Luxuriating in August
Collection
Phillips Educator Carla Freyvogel reflects on a gallery filled with works that aren’t quite ready to let go of summer.
August: when the inbox is filled with back-to-school specials and parents are frantically buying graph paper. Every once and a while, you’ll see a leaf on the sidewalk with a hint of gold. The clash of football helmets in pre-season practice permeates the air. Periodically, the summer humidity lifts and the night air is cool. All of this is to tell us: “Get on with it! Let’s get ready for Thanksgiving!” Not at The Phillips Collection. A small gallery in the Phillips House beckons us to luxuriate in August. It inspires us to narrow our eyes and look at those hauling back-to-school cargo and say: “You are missing it! August is the real summer, baby!”

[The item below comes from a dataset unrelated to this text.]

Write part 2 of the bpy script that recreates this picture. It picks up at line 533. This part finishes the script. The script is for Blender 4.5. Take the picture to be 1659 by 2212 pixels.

Take Milton Avery: his Black Sea gives us the sense that the sun is a bit lower, yes, but out here in Provincetown, the tide still ebbs and flows. The surf gently washes us out and about and we languidly paddle into the shorter days with a steady calm. With David Hare’s Mountain Light and John Graham’s Mysteria 2, we see inky saturated blues. Hare explores the distant vistas that present as stark forms. What do you think? Has his mountain view lost the modulations of July color now that August is here? What about John Graham? His horses do not frolic in scorching heat, their tails swatting away the horseflies. They are indoors and night has fallen. Perhaps their performance in the show ring was cut short due to the loss of sunlight. They welcome the cooler indoor air, overseen by an enigmatic figure in the background. Friends Arthur Dove and Georgia O’Keeffe did not bear the full brunt of sticky July, being based in Upstate New York. Imagine the refreshing breeze that came off Seneca Lake, as Dove’s strange deer-creatures wink at each other while enjoying the aimlessness of August that precedes the fervor of rutting season! The sun of O’Keeffe’s Red Hills, Lake George provides enough of a humming warm glow that while staring at it, you are good without a sweater. What do you make of your last weeks of summer? What images, colors, and sensations give you that assurance that while the calendar unfolds, you are can still luxuriate in the richness of August? If you need encouragement, take a look at Amy Cutler’s Passage. The red light does not appear to be lit. Our stout matron gives us the green light to enjoy the last month of summer. It does seem that the yellow light is saying, “Slow down, don’t let your focus be on that next thing, September. It is August! Jump on a boat, make your passage, and chug through my skirts to still-green pastures—I will hold your cat while you do!”